GIVEN TASK: Restate each of the lines given below, word for word.

DATA RECORDS:
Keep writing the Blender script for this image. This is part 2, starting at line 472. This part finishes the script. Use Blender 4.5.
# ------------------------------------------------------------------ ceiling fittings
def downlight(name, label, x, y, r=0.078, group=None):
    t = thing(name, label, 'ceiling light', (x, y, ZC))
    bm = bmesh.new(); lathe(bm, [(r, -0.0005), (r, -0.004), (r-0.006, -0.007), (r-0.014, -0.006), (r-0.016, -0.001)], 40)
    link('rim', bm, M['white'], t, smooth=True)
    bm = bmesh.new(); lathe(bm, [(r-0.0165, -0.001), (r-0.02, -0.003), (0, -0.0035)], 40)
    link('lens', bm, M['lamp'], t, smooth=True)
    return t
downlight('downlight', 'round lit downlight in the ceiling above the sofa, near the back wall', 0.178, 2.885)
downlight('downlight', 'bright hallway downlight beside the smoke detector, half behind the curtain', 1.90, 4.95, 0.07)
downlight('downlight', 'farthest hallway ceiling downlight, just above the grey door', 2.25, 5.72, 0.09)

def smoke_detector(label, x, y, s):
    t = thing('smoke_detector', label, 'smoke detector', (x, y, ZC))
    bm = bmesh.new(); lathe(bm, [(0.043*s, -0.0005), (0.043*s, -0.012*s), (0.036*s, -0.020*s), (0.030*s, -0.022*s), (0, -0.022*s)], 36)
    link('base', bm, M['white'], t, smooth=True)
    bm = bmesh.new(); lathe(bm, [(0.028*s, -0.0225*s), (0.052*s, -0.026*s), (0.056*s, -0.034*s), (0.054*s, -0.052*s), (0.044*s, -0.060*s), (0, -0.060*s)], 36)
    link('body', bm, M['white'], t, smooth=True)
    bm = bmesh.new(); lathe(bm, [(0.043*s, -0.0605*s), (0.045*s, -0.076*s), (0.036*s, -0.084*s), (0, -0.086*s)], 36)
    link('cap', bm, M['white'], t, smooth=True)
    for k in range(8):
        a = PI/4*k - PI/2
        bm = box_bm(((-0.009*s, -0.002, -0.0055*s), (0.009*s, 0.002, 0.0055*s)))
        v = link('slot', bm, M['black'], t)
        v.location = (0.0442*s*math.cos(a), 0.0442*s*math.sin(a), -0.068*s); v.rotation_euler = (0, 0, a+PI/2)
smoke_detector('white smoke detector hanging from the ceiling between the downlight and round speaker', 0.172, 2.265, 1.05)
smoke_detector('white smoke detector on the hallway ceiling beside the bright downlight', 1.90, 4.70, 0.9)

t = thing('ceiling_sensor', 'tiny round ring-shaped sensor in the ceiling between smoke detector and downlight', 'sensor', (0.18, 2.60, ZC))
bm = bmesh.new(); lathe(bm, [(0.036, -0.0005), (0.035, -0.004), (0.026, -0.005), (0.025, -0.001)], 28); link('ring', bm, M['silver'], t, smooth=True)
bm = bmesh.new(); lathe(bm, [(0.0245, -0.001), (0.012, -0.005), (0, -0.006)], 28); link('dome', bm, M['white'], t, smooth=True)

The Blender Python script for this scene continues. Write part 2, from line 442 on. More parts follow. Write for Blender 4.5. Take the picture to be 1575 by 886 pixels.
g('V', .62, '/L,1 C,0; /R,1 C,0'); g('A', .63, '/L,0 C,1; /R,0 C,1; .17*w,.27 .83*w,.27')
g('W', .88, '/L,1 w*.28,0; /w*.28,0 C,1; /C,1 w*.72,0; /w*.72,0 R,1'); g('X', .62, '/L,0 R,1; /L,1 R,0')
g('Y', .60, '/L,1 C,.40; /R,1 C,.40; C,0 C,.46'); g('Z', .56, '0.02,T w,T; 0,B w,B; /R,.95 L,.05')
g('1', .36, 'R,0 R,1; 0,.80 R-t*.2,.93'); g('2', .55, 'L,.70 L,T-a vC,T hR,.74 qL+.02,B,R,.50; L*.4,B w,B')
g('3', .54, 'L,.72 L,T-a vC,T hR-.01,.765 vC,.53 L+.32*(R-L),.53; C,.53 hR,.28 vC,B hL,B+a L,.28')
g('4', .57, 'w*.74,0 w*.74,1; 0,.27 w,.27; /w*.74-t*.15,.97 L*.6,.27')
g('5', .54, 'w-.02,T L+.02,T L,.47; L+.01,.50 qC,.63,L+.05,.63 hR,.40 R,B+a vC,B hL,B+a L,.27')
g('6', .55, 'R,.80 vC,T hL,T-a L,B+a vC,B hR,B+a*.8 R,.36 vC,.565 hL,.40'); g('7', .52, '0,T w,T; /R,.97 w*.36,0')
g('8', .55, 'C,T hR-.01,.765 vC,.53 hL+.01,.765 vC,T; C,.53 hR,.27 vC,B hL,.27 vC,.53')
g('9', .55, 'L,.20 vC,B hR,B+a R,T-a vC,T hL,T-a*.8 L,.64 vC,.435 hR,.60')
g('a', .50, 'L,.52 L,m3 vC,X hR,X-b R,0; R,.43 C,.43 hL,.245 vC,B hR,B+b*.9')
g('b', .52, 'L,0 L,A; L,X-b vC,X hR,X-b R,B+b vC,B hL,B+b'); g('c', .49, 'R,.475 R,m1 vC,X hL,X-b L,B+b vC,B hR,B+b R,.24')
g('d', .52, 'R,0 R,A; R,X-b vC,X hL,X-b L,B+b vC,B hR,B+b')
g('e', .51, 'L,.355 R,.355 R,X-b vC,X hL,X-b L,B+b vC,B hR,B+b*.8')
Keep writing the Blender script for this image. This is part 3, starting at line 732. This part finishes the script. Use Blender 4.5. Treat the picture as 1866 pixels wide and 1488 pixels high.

FINISHED EXERCISE:
Keep writing the Blender script for this image. This is part 2, starting at line 472. This part finishes the script. Use Blender 4.5.
# ------------------------------------------------------------------ ceiling fittings
def downlight(name, label, x, y, r=0.078, group=None):
    t = thing(name, label, 'ceiling light', (x, y, ZC))
    bm = bmesh.new(); lathe(bm, [(r, -0.0005), (r, -0.004), (r-0.006, -0.007), (r-0.014, -0.006), (r-0.016, -0.001)], 40)
    link('rim', bm, M['white'], t, smooth=True)
    bm = bmesh.new(); lathe(bm, [(r-0.0165, -0.001), (r-0.02, -0.003), (0, -0.0035)], 40)
    link('lens', bm, M['lamp'], t, smooth=True)
    return t
downlight('downlight', 'round lit downlight in the ceiling above the sofa, near the back wall', 0.178, 2.885)
downlight('downlight', 'bright hallway downlight beside the smoke detector, half behind the curtain', 1.90, 4.95, 0.07)
downlight('downlight', 'farthest hallway ceiling downlight, just above the grey door', 2.25, 5.72, 0.09)

def smoke_detector(label, x, y, s):
    t = thing('smoke_detector', label, 'smoke detector', (x, y, ZC))
    bm = bmesh.new(); lathe(bm, [(0.043*s, -0.0005), (0.043*s, -0.012*s), (0.036*s, -0.020*s), (0.030*s, -0.022*s), (0, -0.022*s)], 36)
    link('base', bm, M['white'], t, smooth=True)
    bm = bmesh.new(); lathe(bm, [(0.028*s, -0.0225*s), (0.052*s, -0.026*s), (0.056*s, -0.034*s), (0.054*s, -0.052*s), (0.044*s, -0.060*s), (0, -0.060*s)], 36)
    link('body', bm, M['white'], t, smooth=True)
    bm = bmesh.new(); lathe(bm, [(0.043*s, -0.0605*s), (0.045*s, -0.076*s), (0.036*s, -0.084*s), (0, -0.086*s)], 36)
    link('cap', bm, M['white'], t, smooth=True)
    for k in range(8):
        a = PI/4*k - PI/2
        bm = box_bm(((-0.009*s, -0.002, -0.0055*s), (0.009*s, 0.002, 0.0055*s)))
        v = link('slot', bm, M['black'], t)
        v.location = (0.0442*s*math.cos(a), 0.0442*s*math.sin(a), -0.068*s); v.rotation_euler = (0, 0, a+PI/2)
smoke_detector('white smoke detector hanging from the ceiling between the downlight and round speaker', 0.172, 2.265, 1.05)
smoke_detector('white smoke detector on the hallway ceiling beside the bright downlight', 1.90, 4.70, 0.9)

t = thing('ceiling_sensor', 'tiny round ring-shaped sensor in the ceiling between smoke detector and downlight', 'sensor', (0.18, 2.60, ZC))
bm = bmesh.new(); lathe(bm, [(0.036, -0.0005), (0.035, -0.004), (0.026, -0.005), (0.025, -0.001)], 28); link('ring', bm, M['silver'], t, smooth=True)
bm = bmesh.new(); lathe(bm, [(0.0245, -0.001), (0.012, -0.005), (0, -0.006)], 28); link('dome', bm, M['white'], t, smooth=True)

The Blender Python script for this scene continues. Write part 2, from line 442 on. More parts follow. Write for Blender 4.5. Take the picture to be 1575 by 886 pixels.
g('V', .62, '/L,1 C,0; /R,1 C,0'); g('A', .63, '/L,0 C,1; /R,0 C,1; .17*w,.27 .83*w,.27')
g('W', .88, '/L,1 w*.28,0; /w*.28,0 C,1; /C,1 w*.72,0; /w*.72,0 R,1'); g('X', .62, '/L,0 R,1; /L,1 R,0')
g('Y', .60, '/L,1 C,.40; /R,1 C,.40; C,0 C,.46'); g('Z', .56, '0.02,T w,T; 0,B w,B; /R,.95 L,.05')
g('1', .36, 'R,0 R,1; 0,.80 R-t*.2,.93'); g('2', .55, 'L,.70 L,T-a vC,T hR,.74 qL+.02,B,R,.50; L*.4,B w,B')
g('3', .54, 'L,.72 L,T-a vC,T hR-.01,.765 vC,.53 L+.32*(R-L),.53; C,.53 hR,.28 vC,B hL,B+a L,.28')
g('4', .57, 'w*.74,0 w*.74,1; 0,.27 w,.27; /w*.74-t*.15,.97 L*.6,.27')
g('5', .54, 'w-.02,T L+.02,T L,.47; L+.01,.50 qC,.63,L+.05,.63 hR,.40 R,B+a vC,B hL,B+a L,.27')
g('6', .55, 'R,.80 vC,T hL,T-a L,B+a vC,B hR,B+a*.8 R,.36 vC,.565 hL,.40'); g('7', .52, '0,T w,T; /R,.97 w*.36,0')
g('8', .55, 'C,T hR-.01,.765 vC,.53 hL+.01,.765 vC,T; C,.53 hR,.27 vC,B hL,.27 vC,.53')
g('9', .55, 'L,.20 vC,B hR,B+a R,T-a vC,T hL,T-a*.8 L,.64 vC,.435 hR,.60')
g('a', .50, 'L,.52 L,m3 vC,X hR,X-b R,0; R,.43 C,.43 hL,.245 vC,B hR,B+b*.9')
g('b', .52, 'L,0 L,A; L,X-b vC,X hR,X-b R,B+b vC,B hL,B+b'); g('c', .49, 'R,.475 R,m1 vC,X hL,X-b L,B+b vC,B hR,B+b R,.24')
g('d', .52, 'R,0 R,A; R,X-b vC,X hL,X-b L,B+b vC,B hR,B+b')
g('e', .51, 'L,.355 R,.355 R,X-b vC,X hL,X-b L,B+b vC,B hR,B+b*.8')
Keep writing the Blender script for this image. This is part 3, starting at line 732. This part finishes the script. Use Blender 4.5. Treat the picture as 1866 pixels wide and 1488 pixels high.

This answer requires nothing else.